The attack is against the routing system.  The result is not an invalid
route (the traffic gets through), but rather one that drains the energy
on a node which otherwise did not need to be involved.  

It's not clear, btw, that we have any defense against such an attack, as
it needs to be done by an insider, but the point of the document is to
detail this attack.

    Stephen> 5.3.5 -- "In wormhole attacks at least two malicious nodes
    Stephen> shortcut or divert the usual routing path by means of a
    Stephen> low-latency out-of-band channel." This seems to be a narrow
    Stephen> characterization of such attacks. One might also say 
    Stephen> that two nodes that _claim_ to have a short path between
    Stephen> themselves are effecting such an attack. If two nodes
    Stephen> really do have a short, low latency path between themselves
    Stephen> then, from a routing perspective, what's the problem? 

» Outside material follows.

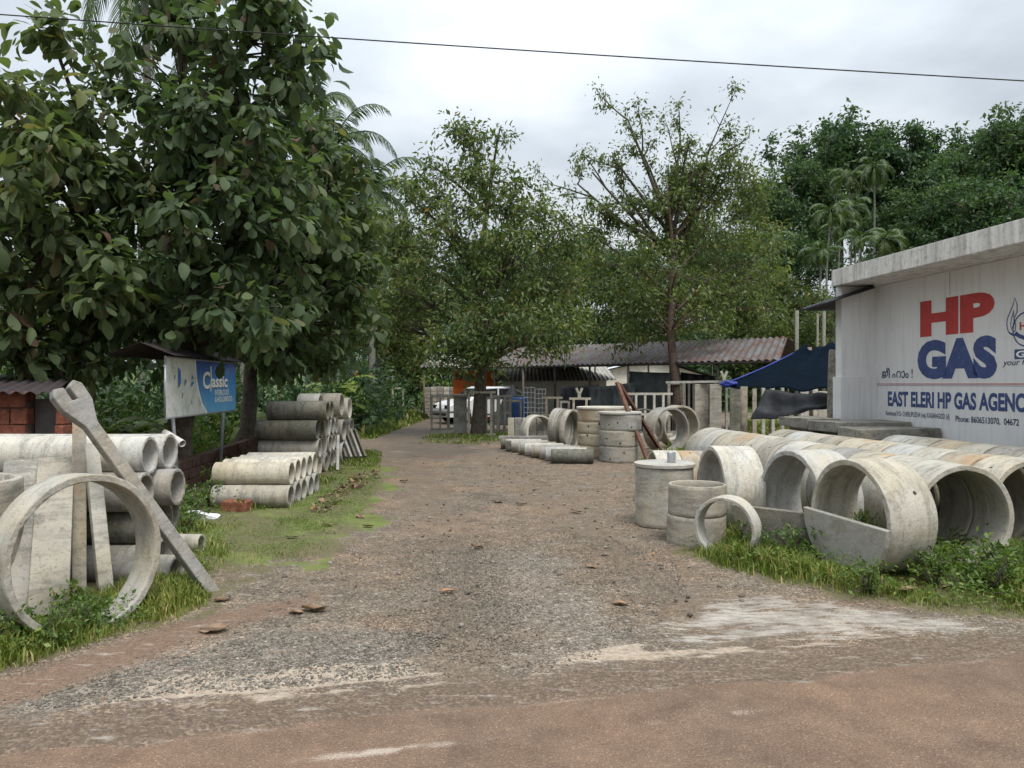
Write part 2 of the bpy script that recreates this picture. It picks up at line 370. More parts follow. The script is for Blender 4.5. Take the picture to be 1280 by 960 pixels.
def sep(c):
    s = N(nt, 'ShaderNodeSeparateColor'); L(nt, c, s.inputs[0]); return s.outputs[0]
nA = noise(nt, g, .8, 5); nB = noise(nt, g, 3.5, 6, .65); nC = noise(nt, g, 28, 5, .7); nD = noise(nt, g, 120, 3, .7)
mpE = N(nt, 'ShaderNodeMapping'); mpE.inputs['Rotation'].default_value = (0, 0, -.227); mpE.inputs['Scale'].default_value = (4.5, 19, 9); L(nt, g, mpE.inputs['Vector'])
nE = noise(nt, mpE.outputs[0], 1.0, 8, .72)
tone = ramp(nt, nA, [(.30, (.105, .085, .063)), (.42, (.152, .126, .096)), (.55, (.165, .124, .088)), (.68, (.20, .142, .096))])
tone = mixc(nt, .65, tone, ramp(nt, nB, [(.3, (.55, .53, .51)), (.7, (1.45, 1.42, 1.4))]), 'MULTIPLY')
st = ramp(nt, sep(v1.outputs['Color']), [(0, .42), (.5, .85), (.8, 1.25), (1, 2.3)])
st3 = ramp(nt, sep(v3.outputs['Color']), [(0, .6), (.6, 1.0), (1, 1.7)])
grav = mixc(nt, 1.0, mixc(nt, .8, tone, st, 'MULTIPLY'), st3, 'MULTIPLY')
gg = ramp(nt, sep(v2.outputs['Color']), [(0, (.095, .085, .074)), (.5, (.19, .168, .145)), (.8, (.29, .262, .23)), (1, (.44, .41, .37))])
gg = mixc(nt, .7, gg, st3, 'MULTIPLY')
c = mixc(nt, math_(nt, 'MULTIPLY', cG, ramp(nt, nC, [(.35, .1), (.62, .65)])), grav, gg)
dcol = mixc(nt, .6, ramp(nt, nC, [(.3, (.13, .082, .056)), (.7, (.21, .142, .10))]), st3, 'MULTIPLY')
trk = math_(nt, 'MULTIPLY', cT, ramp(nt, nB, [(.35, .25), (.6, .9)]))
c = mixc(nt, trk, c, mixc(nt, .45, ramp(nt, nC, [(.3, (.115, .088, .063)), (.7, (.175, .136, .101))]), st3, 'MULTIPLY'))
c = mixc(nt, aD, c, dcol)
ac = mixc(nt, .5, ramp(nt, nC, [(.3, (.105, .078, .056)), (.7, (.17, .125, .09))]), st, 'MULTIPLY')
c = mixc(nt, aE, c, ac)
def thr(mask, nn, soft=.25, amp=1.5):   # break a mask up with noise
    x = math_(nt, 'ADD', mask, math_(nt, 'MULTIPLY', math_(nt, 'SUBTRACT', nn, .5), amp)); return maprange(nt, x, .5-soft, .5+soft)
c = mixc(nt, math_(nt, 'MULTIPLY', thr(math_(nt, 'MULTIPLY', bS, .95), nE, .25, 2.6), .8), c, ramp(nt, nC, [(.35, (.30, .235, .175)), (.65, (.48, .40, .315))]))
c = mixc(nt, math_(nt, 'MULTIPLY', thr(math_(nt, 'MULTIPLY', bC, .66), nE, .3, 3.4), .8), c, ramp(nt, nB, [(.35, (.28, .25, .215)), (.65, (.46, .43, .385))]))
rc = ramp(nt, nB, [(.3, (.130, .086, .060)), (.5, (.170, .115, .080)), (.7, (.21, .142, .099))])
rc = mixc(nt, .6, rc, ramp(nt, nA, [(.35, (.8, .82, .84)), (.65, (1.15, 1.1, 1.05))]), 'MULTIPLY')
rc = mixc(nt, .45, rc, ramp(nt, sep(v3.outputs['Color']), [(0, .55), (.7, 1.05), (.93, 1.3), (1, 3.0)]), 'MULTIPLY')
c = mixc(nt, aR, c, rc)
c = mixc(nt, math_(nt, 'MULTIPLY', thr(aL, nD, .25), .7), c, (.48, .41, .34))
c = mixc(nt, thr(bM, nC, .3), c, ramp(nt, nB, [(.35, (.10, .125, .03)), (.55, (.14, .175, .048)), (.66, (.17, .18, .055)), (.75, (.17, .13, .08))]))
c = mixc(nt, math_(nt, 'MULTIPLY', thr(bG, nC), .85), c, ramp(nt, nC, [(.38, (.085, .085, .035)), (.52, (.12, .11, .055)), (.66, (.17, .12, .08))]))
c = mixc(nt, cF, c, ramp(nt, nB, [(.3, (.04, .06, .018)), (.7, (.09, .12, .035))]))
c = mixc(nt, math_(nt, 'MULTIPLY', cW, .55), c, (.06, .05, .045))
L(nt, c, b.inputs['Base Color'])
L(nt, maprange(nt, cW, 0, 1, .92, .35), b.inputs['Roughness']); b.inputs['Specular IOR Level'].default_value = .3
h = math_(nt, 'ADD', math_(nt, 'MULTIPLY', v1.outputs['Distance'], -1.0), math_(nt, 'MULTIPLY', nC, .8))
p = bump(nt, b, h, .75, .012); bump(nt, b, nD, .35, .004, p)
gr = link('ground', me, m); tag(gr, kind='structure')
# ---------- precast rings and pipes
def ring_mesh(name, Ro, wall, Ln, nseg=56, holes=(), seed=0, lip=.006, wob=.004, lens=None):
    """hollow cylinder along local Z, 0..Ln; holes = list of (segment, band) cut right through"""
    r = random.Random(seed); Ri = Ro-wall
    nl = lens or max(2, int(round(Ln/(2*math.pi*Ro/nseg))))
    nl = min(nl, 14)
    zs = [0]+[lip]+[lip+(Ln-2*lip)*k/nl for k in range(1, nl)]+[Ln-lip, Ln]
    mb = MB(); ph = [r.uniform(0, 6.28) for _ in range(6)]
    def wv(a, z): return wob*(math.sin(2*a+ph[0])+.6*math.sin(3*a+ph[1]+z*4)+.4*math.sin(7*a+ph[2]+z*9))
    nz_ = len(zs); vs = []
    for side, rad in ((0, Ro), (1, Ri)):
        for k, z in enumerate(zs):
            end = k in (0, nz_-1)
            for j in range(nseg):
                a = 2*math.pi*j/nseg
                rr = rad+wv(a, z)*(1 if side == 0 else .6)+((-lip if side == 0 else lip) if end else 0)
                if end: rr += r.uniform(-.002, .002)+((-.010 if side == 0 else .010) if r.random() < .07 else 0)
                elif side == 0 and j % (nseg//2) == 9: rr += .0035
                vs.append((rr*math.cos(a), rr*math.sin(a), z+(r.uniform(-.002, .002) if end else 0)))
    idx = lambda s, k, j: s*nz_*nseg+k*nseg+(j % nseg)
    fs = []; sm_ = []; hs = {(h[0] % nseg, h[1]) for h in holes}
    def P(i): return Vector(vs[i])
    for k in range(nz_-1):
        for j in range(nseg):
            if (j, k) in hs:
                octs = []
                for s in (0, 1):
                    c = [idx(s, k, j), idx(s, k, j+1), idx(s, k+1, j+1), idx(s, k+1, j)]
                    ctr = sum((P(i) for i in c), Vector())/4; u = (P(c[1])-P(c[0]))*.5; w = (P(c[3])-P(c[0]))*.5
                    o8 = []
                    for q in range(8):
                        a = math.radians(-157.5+45*q); vs.append(tuple(ctr+u*math.cos(a)*.85+w*math.sin(a)*.85)); o8.append(len(vs)-1)
                    loc = []
                    # corner order: -u-w, +u-w, +u+w, -u+w ; octagon starts near corner 0
                    for q in range(4):
                        a0, a1, a2 = o8[2*q], o8[(2*q+1) % 8], o8[(2*q+2) % 8]
                        loc.append((c[q], a1, a0)); loc.append((c[q], c[(q+1) % 4], a2, a1))
                    if s == 1: loc = [tuple(reversed(f)) for f in loc]
                    fs += loc; sm_ += [False]*8; octs.append(o8)
                for q in range(8):
                    fs.append((octs[0][q], octs[0][(q+1) % 8], octs[1][(q+1) % 8], octs[1][q])); sm_.append(False)
                continue
            fs.append((idx(0, k, j), idx(0, k, j+1), idx(0, k+1, j+1), idx(0, k+1, j))); sm_.append(True)
            fs.append((idx(1, k, j), idx(1, k+1, j), idx(1, k+1, j+1), idx(1, k, j+1))); sm_.append(True)
    for k in (0, nz_-1):
        for j in range(nseg):
            f = (idx(0, k, j), idx(1, k, j), idx(1, k, j+1), idx(0, k, j+1))
            fs.append(f if k == 0 else f[::-1]); sm_.append(False)
    mb.v = vs; mb.f = fs; mb.sm = sm_
    return mb.mesh(name)
def lying(x, y, z, ang, spin=0, tilt=0):
    """local Z laid along heading ang (degrees from +X); centre of the near end at x,y,z"""
    return Matrix.Translation((x, y, z)) @ Matrix.Rotation(R(ang), 4, 'Z') @ Matrix.Rotation(R(90+tilt), 4, 'Y') @ Matrix.Rotation(R(spin), 4, 'Z')
def place(me, mat, name, M_, label, cat, group=None):
    me2 = me
    key = (me.name, mat.name)
    if key not in place.cache:
        m2 = me.copy(); m2.materials.clear(); m2.materials.append(mat); place.cache[key] = m2
    o = link(name, place.cache[key]); o.matrix_world = M_
    tag(o, label, cat, group); return o
place.cache = {}
ORD = ['first', 'second', 'third', 'fourth', 'fifth', 'sixth', 'seventh', 'eighth', 'ninth', 'tenth', 'eleventh', 'twelfth']

M['conc_streak'] = concrete('concrete_streaked', (.15, .14, .115), (.26, .24, .20), (.09, .085, .07), .8)
big_holes = [(3, 3), (17, 6), (31, 3), (45, 6)]
RB = ring_mesh('well_ring_mesh', .48, .05, .46, 64, [(5, 4), (21, 7), (37, 4), (53, 7)], 1)
RB2 = ring_mesh('well_ring_mesh', .455, .05, .45, 64, [(9, 5), (40, 6)], 2)
RA = ring_mesh('well_ring_mesh', .47, .05, .42, 64, [(12, 6), (50, 3)], 3)
# three single rings facing the drive
place(RB, M['conc_cream'], 'well_ring', lying(2.83, 6.40, .48, 16, 118), 'large cream concrete ring nearest the road, half covered by a smooth half-round slab', 'concrete ring', 'large concrete well rings lying on the right')
place(RB, M['conc_white'], 'well_ring', lying(2.655, 7.30, .48, 16, 20), 'large pale concrete ring behind the rough half slab, middle of three facing the drive', 'concrete ring', 'large concrete well rings lying on the right')
place(RA, M['conc_white'], 'well_ring', lying(2.12, 8.12, .47, 4, 80), 'large whitish concrete ring with one round hole, right behind the small open tank', 'concrete ring', 'large concrete well rings lying on the right')
# rows parallel with the white wall
WX = lambda y: 7.56-.126*y
DIRW = math.degrees(math.atan2(1, -.126))
cyc = ['conc_cream', 'conc_white', 'conc_grey', 'conc_cream', 'conc_rust', 'conc_cream', 'conc_white', 'conc_cream', 'conc_rust', 'conc_grey']
rows = [(.98, 7.1, 7, 'hugging the white wall'), (1.93, 6.92, 10, 'second out from the white wall'), (2.87, 6.47, 12, 'farthest out from the white wall')]
random.seed(3)
for ri, (off, y0, n, desc) in enumerate(rows):
    for k in range(n):
        y = y0+k*.468+random.uniform(-.01, .01); x = WX(y)-off+random.uniform(-.015, .015)
        mt = cyc[(ri*3+k) % len(cyc)]
        if ri == 2 and k == 0: mt = 'conc_cream'
        cn = {'conc_cream': 'cream', 'conc_white': 'pale', 'conc_grey': 'grey', 'conc_rust': 'orange-stained'}[mt]
        if k == 0: lab = f'{cn} well ring at the road end of the row {desc}'
        elif k == n-1: lab = f'{cn} well ring at the far end of the row {desc}'
        else: lab = f'{cn} well ring, {ORD[k]} from the road in the row {desc}'
        place(RB2, M[mt], 'well_ring', lying(x, y, .455, DIRW+random.uniform(-1.5, 1.5), random.choice((60, 75, 95, 250, 268))+random.uniform(-8, 8)), lab, 'concrete ring', 'large concrete well rings lying on the right')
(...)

That's a legimate question.  It's not clear that there even *is* a problem.
The problem is who created such a thing, and what other things (such as
selective forwarding) might then occur as a result of this shorter path?

For instance, an appropriate pair of antenna connected together by coax
could "route around" a closed door or wall.   Whether this is a desired
part of the network is another question....

    Stephen> 6 -- I find the opening sentence to be very confusing: "The
    Stephen> assessments and 
    Stephen> analysis in Section 4 examined all areas of threats and
    Stephen> attacks that could 
    Stephen> impact routing, and the countermeasures presented in
    Stephen> Section 5 were reached 
    Stephen> without confining the consideration to means only available
    Stephen> to routing." 

I think that with section 7 gone, this should be removed.